Acho que nunca contei a você que fui um garoto que amava os Beatles e os Rolling Stones. Talvez, você pertença a outra geração, a que ama Luan Santana, Justin Bieber e o Thiaguinho.

Muitos continuam por aqui, ouvindo as músicas e as dedicatórias românticas no alto-falante comunitário. Quero de volta o meu universo sonoro das grandes festas paroquiais em que achava tudo bom, sentia curiosidade de tudo e tinha reservas colossais de tempo.

O domingo festivo começava com o dia ainda nem de todo claro com a queima de fogos e o badalar dos sinos. O foguetório continuava durante toda a parte da manhã, não deixando nenhuma orelha em paz.

Todo mundo vinha de todo lugar pelas estradinhas empoeiradas juntar-se as outras famílias, formando um verdadeiro tsunami humano.

Tinha de tudo no grande dia de festa. Tinha missa solene. Tinha procissão com o santo no andor, devoção e benção. Tinha almoço de confraternização no salão comunitário em que as pessoas comiam até ficarem redondamente desconfortáveis.
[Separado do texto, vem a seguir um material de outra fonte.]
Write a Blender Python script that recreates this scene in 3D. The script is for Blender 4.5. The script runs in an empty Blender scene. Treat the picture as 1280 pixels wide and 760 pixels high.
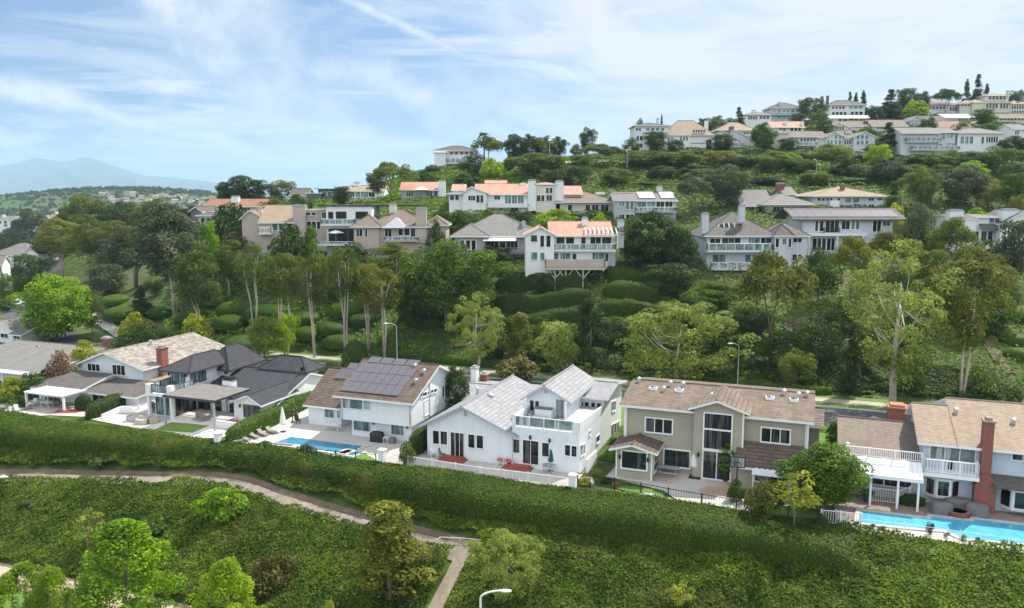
import bpy, math, random
import numpy as np
from mathutils import Vector, Matrix
R = math.radians
random.seed(7)
sc = bpy.context.scene
COL = sc.collection
# ------------------------------------------------------------------ camera model (metres; camera 25 m above the house pads)
F, CX, CY, CH = 1000.0, 640.0, 380.0, 25.0
PIT = math.atan(0.135)
CP, SP = math.cos(PIT), math.sin(PIT)
TH = R(-20.7)                       # direction of the row of houses
CT, ST = math.cos(TH), math.sin(TH)

def ray(px, py):
    a, b = (px - CX) / F, (CY - py) / F
    return Vector((a, CP + b * SP, -SP + b * CP))
CAM = Vector((0, 0, CH))
def hit(px, py, p, n):
    d = ray(px, py)
    return CAM + d * ((Vector(p) - CAM).dot(n) / d.dot(n))
def atz(px, py, z=0.0): return hit(px, py, (0, 0, z), Vector((0, 0, 1)))
def aty(px, py, Y): return hit(px, py, (0, Y, 0), Vector((0, 1, 0)))
def uv2w(u, v, z=0.0): return Vector((u * CT - v * ST, u * ST + v * CT, z))
def w2uv(x, y): return x * CT + y * ST, -x * ST + y * CT
# ------------------------------------------------------------------ tagging
def tag(o, label=None, cat=None, group=None, kind=None):
    if label: o['label'] = label
    if cat: o['category'] = cat
    if group: o['group'] = group
    if kind: o['kind'] = kind
    return o
def empty(name, loc, rz=0.0):
    o = bpy.data.objects.new(name, None); COL.objects.link(o)
    o.location = loc; o.rotation_euler = (0, 0, rz); o.empty_display_size = .5
    return o
def linkmesh(name, me, parent=None, loc=None, rz=0.0, scale=None):
    o = bpy.data.objects.new(name, me); COL.objects.link(o)
    if parent: o.parent = parent
    if loc is not None: o.location = loc
    o.rotation_euler = (0, 0, rz)
    if scale: o.scale = scale
    return o
def copy_tree(o, parent=None):
    c = o.copy(); COL.objects.link(c)
    if parent: c.parent = parent
    for ch in list(o.children): copy_tree(ch, c)
    return c
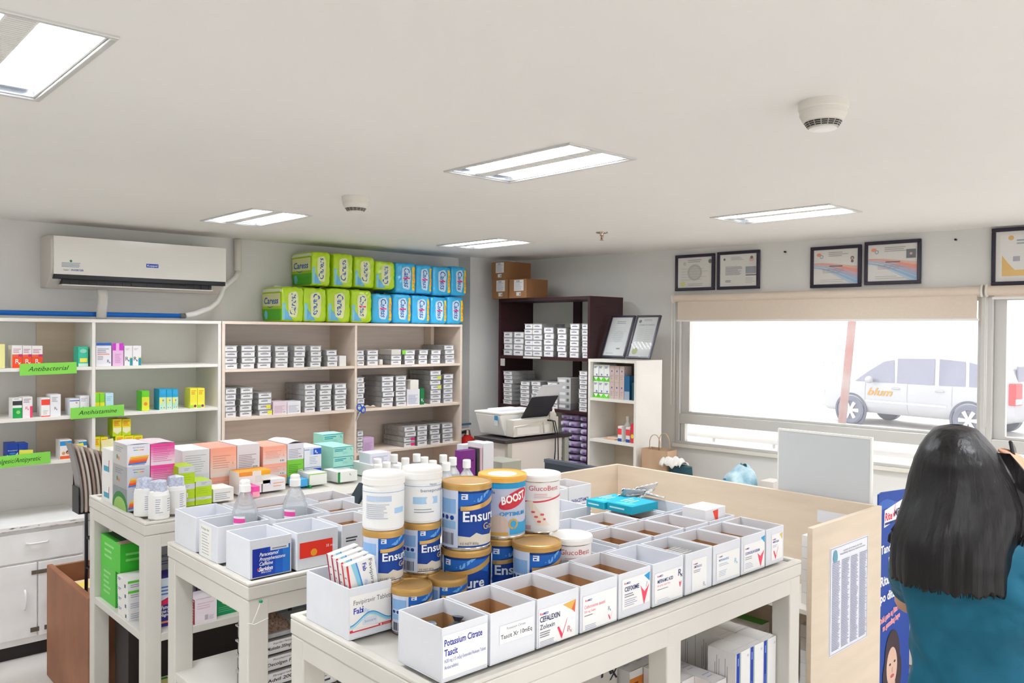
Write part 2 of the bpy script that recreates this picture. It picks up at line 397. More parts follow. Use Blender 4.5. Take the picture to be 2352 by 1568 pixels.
for s, z, k in ((2.232, 2.255, 'between the second and third certificates'), (3.243, 2.265, 'right of the fourth certificate')):
    o = MB().tube([(0, 0, 0), (0, -.02, 0)], .006, 'black', 8).build('wall_nail', loc=wl(s, 0, z), rz=RZW); tag(o, 'small dark nail on the wall '+k, 'nail')
# ---- smoke detectors, sprinkler
def smoke(x, y, label):
    t = thing('smoke_detector', (x, y, CZ), label, 'smoke detector', 'smoke detectors on the ceiling')
    MB().lathe([(0, 0), (.062, 0), (.062, -.018), (.060, -.021), (.0585, -.022), (.0585, -.034), (.05, -.05), (.046, -.052)], 'plastic_w2', 40).build('base', t)
    MB().lathe([(.046, -.052), (.036, -.066), (.034, -.067)], C('#c8c3b9'), 40).build('chamber', t)
    mb = MB()
    for j, (r0, z0) in enumerate(((.0455, -.0535), (.0425, -.0577), (.0395, -.062))):
        for k in range(16):
            a0 = 2*math.pi*k/16
            vs = []
            for i in range(5):
                a = a0+2*math.pi/16*.84*i/4; vs += [((r0+.0012)*math.cos(a), (r0+.0012)*math.sin(a), z0), ((r0-.0006)*math.cos(a), (r0-.0006)*math.sin(a), z0-.0026)]
            mb.add(vs, [(2*i, 2*i+1, 2*i+3, 2*i+2) for i in range(4)], 'black')
    mb.build('vent_slots', t)
    MB().lathe([(.034, -.067), (.035, -.070), (.02, -.073), (0, -.0735)], 'plastic_w', 40).build('cap', t)
smoke(2.034, 1.017, 'white round smoke detector nearest the viewer, right of the middle light')
smoke(1.988, 3.19, 'small white smoke detector right of the light by the air conditioner')
t = thing('sprinkler_head', (3.734, 3.247, CZ), 'small brass fire sprinkler hanging from the ceiling above the certificates', 'sprinkler')
MB().lathe([(0, 0), (.036, 0), (.034, -.006), (.012, -.009), (.011, -.02)], 'tin', 24).build('escutcheon', t)
mb = MB().tube([(0, 0, -.02), (0, 0, -.042)], .003, C('#b33a2c'), 8)
mb.tube([(-.01, 0, -.018), (-.014, 0, -.03), (-.004, 0, -.046)], .0022, 'tin', 6).tube([(.01, 0, -.018), (.014, 0, -.03), (.004, 0, -.046)], .0022, 'tin', 6).lathe([(0, -.046), (.013, -.047), (.013, -.049), (0, -.049)], 'tin', 14)
mb.build('frame_arms', t)
# ---- air conditioner
t = thing('air_conditioner', (1.195, DW, 1.945), 'white split air conditioner unit on the wall above the left shelves', 'air conditioner')
L = .99; D = .232
prof = [(0, 0), (-.12, 0), (-.20, .045), (-.222, .07), (-D, .11), (-D, .262), (-.215, .283), (-.17, .29), (0, .29)]
mb = MB(); n = len(prof)
mb.add([(x, y, z) for x in (0, L) for y, z in prof], [tuple(range(n-1, -1, -1)), tuple(range(n, 2*n))]+[(i, (i+1) % n, (i+1) % n+n, i+n) for i in range(n)], 'ac_side')
mb.build('casing', t, bevel=.008, seg=3)
mb = MB().box(.012, -D-.012, .072, L-.006, -D+.004, .282, 'ac_white')
g = G(3); g.rect(.50, .135, .07, .022, '#2d52b8').text('Koppel', .506, .141, w=.058, h=.011, c='#ffffff', bold=.01)
g.disc(.097, .147, .008, '#2e7a4f', 4); g.lines(.05, .134, .10, 4, .007, .0035, '#9aa4b4', .2); g.text('Super', .06, .093, h=.008, c='#44506e'); g.text('INVERTER', .098, .0925, h=.010, c='#2c4aa8', shear=.2, bold=.01)
g.put(mb, on_front(-D-.0125)); mb.build('front_panel', t, bevel=.009, seg=3)
MB().box(.014, -D-.010, .046, L-.008, -D+.03, .073, 'black').build('lower_grille', t, bevel=.003)
mb = MB().box(.06, -.222, .02, L-.09, -.13, .052, 'black')
for k in range(18): mb.box(.1+k*.046, -.225, .022, .102+k*.046, -.2, .05, C('#3a3a40'))
mb.build('air_outlet', t)
MB().box(.055, -.232, .012, L-.085, -.16, .018, 'plastic_w2').build('flap', t)
o = MB().tube([(0, 0, 0), (0, 0, -.19), (0, 0, -.21)], .024, 'plastic_w2', 16).build('drain_duct', loc=(2.35, 5.215, CZ-.005)); tag(o, 'vertical grey pipe duct on the wall right of the air conditioner', 'pipe')
o = MB().tube([(2.35, 5.21, 2.10), (2.33, 5.2, 2.06), (2.27, 5.18, 2.015), (2.225, 5.16, 1.985), (2.21, 5.15, 1.94), (2.18, 5.14, 1.89), (2.12, 5.12, 1.85), (2.02, 5.10, 1.815), (1.96, 5.09, 1.803)], .017, 'plastic_w', 12).build('drain_hose'); tag(o, 'white hose curving down from the air conditioner to the blue pipe', 'hose')
o = MB().tube([(.75, 5.09, 1.80), (1.93, 5.09, 1.80)], .014, C('#1463b8'), 14).tube([(1.925, 5.09, 1.80), (1.955, 5.09, 1.80)], .016, C('#5f625c'), 14).build('water_pipe'); tag(o, 'long blue pipe lying on top of the left white shelf', 'pipe')
o = MB().grid(lambda u, v: (1.44+.055*u+.004*math.sin(6*v), 5.075-.05*math.sin(v*3.1)*.4-.012, 1.945-v*.17), 4, 14, mat('tape', '#d8d6d0', .3, alpha=.75)).build('plastic_strap'); tag(o, 'translucent strap hanging from the air conditioner over the blue pipe', 'strap')
o.modifiers.new('thickness', 'SOLIDIFY').thickness = .002
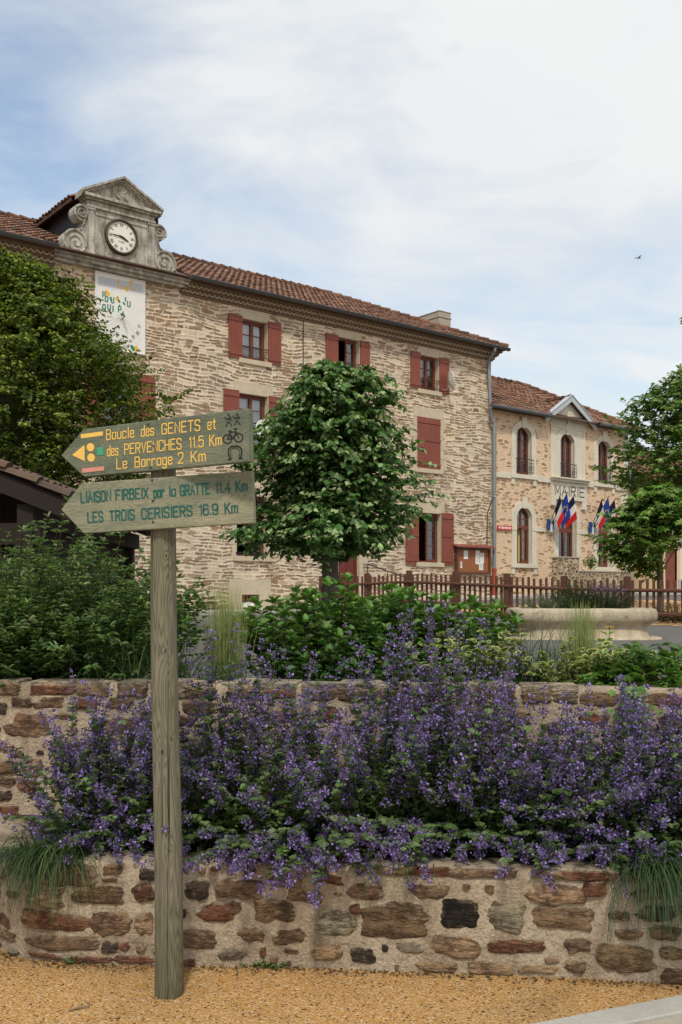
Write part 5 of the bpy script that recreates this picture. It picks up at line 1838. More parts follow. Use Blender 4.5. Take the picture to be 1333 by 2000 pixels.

Tinha o jogo dos “cavalinhos” em que se apostava uma tabuleta num dos seis cavalos do páreo. Tinha a roda da fortuna em que se podia enriquecer de uma hora para outra ganhando uma lata de azeite Primor ou um pacote de caixas de fósforos Pinheiro Fiat Lux.

Tinha a famosa bodega com tinas de madeira abarrotadas de irresistíveis laranjinhas, sodas limonadas, tubaínas, barés-colas, guaranás e cerejinhas. Tudo isso em meio a serragem e gelo. Tinha mandolates, chocolates, pirulitos, balas fusca e soft de sabor iningualável.Tinha colecionadores de tampinhas de refrigerantes e papel de bala. Sentiu o drama?

Tinha a Banda Santa Cecília que emprestava um colorido todo especial à festa. Tubas, trombones, sax, clarinetes e pratos se desmanchavam em marchas, dobrados e outros ritmos contagiantes.

Nada, porém, era mais emocionante do que o serviço de alto-falante. Com uma mesa de som chapiscada de botões coloridos, microfone, amplificador e cornetas, oferecia entretenimento, prestava serviços de utilidade pública e inspirava flertes e namoricos.

Para chegar ao estúdio era necessário vencer dois lances de escada com degraus minúsculos e traiçoeiros. Apesar do risco, a escada vivia congestionada num alvoroço total.

O estúdio tinha prateleiras abarrotadas de discos de vinil com os grandes intérpretes da música nacional e internacional: Beatles, Elvis Presley, Rita Pavone, Abba, Pepino Di Capri, Roberto Carlos, Antônio Marcos, Carlos Roberto, Moacir Franco, Celi Campello, Jerry Adriani e a turma toda da Jovem Guarda.

O locutor despejava dedicatórias românticas cifradas:

– O rapaz de camisa azul e calça de tergal preta oferece para a garota de saia godê verde e blusa amarela que está sentada na escadaria da Igreja, a guarânia “India”.

A moça homenageada e as amigas dela levantavam-se num zumzum excitado.

De repente, aconteceu o inesperado naquele dia de festa, a surpresa das surpresas:

– A garota de saia plissada azul e de congas também azuis oferece ao cara que está fazendo embaixadinhas com uma tampinha de garrafa, a música: “Era um garoto que como eu amava os Beatles e os Rolling Stones”, com os “Os Incríveis”.

Incrível, mas você por certo há de duvidar se eu disser que esse cara era eu. Meu concorrente direto, o Pança, sacudiu-se como um vira-lata que tivesse levado um jato d’água.

A garota da saia plissada azul era a Laurinha que eu achava não ter chance alguma.

Andei meio tonto por um bom tempo. Era a descoberta do amor juvenil.

Quanto ao Pança, ele precisou aprender rápido que não importa em quantos pedaços o coração foi partido, o mundo não pára esperando que você o conserte.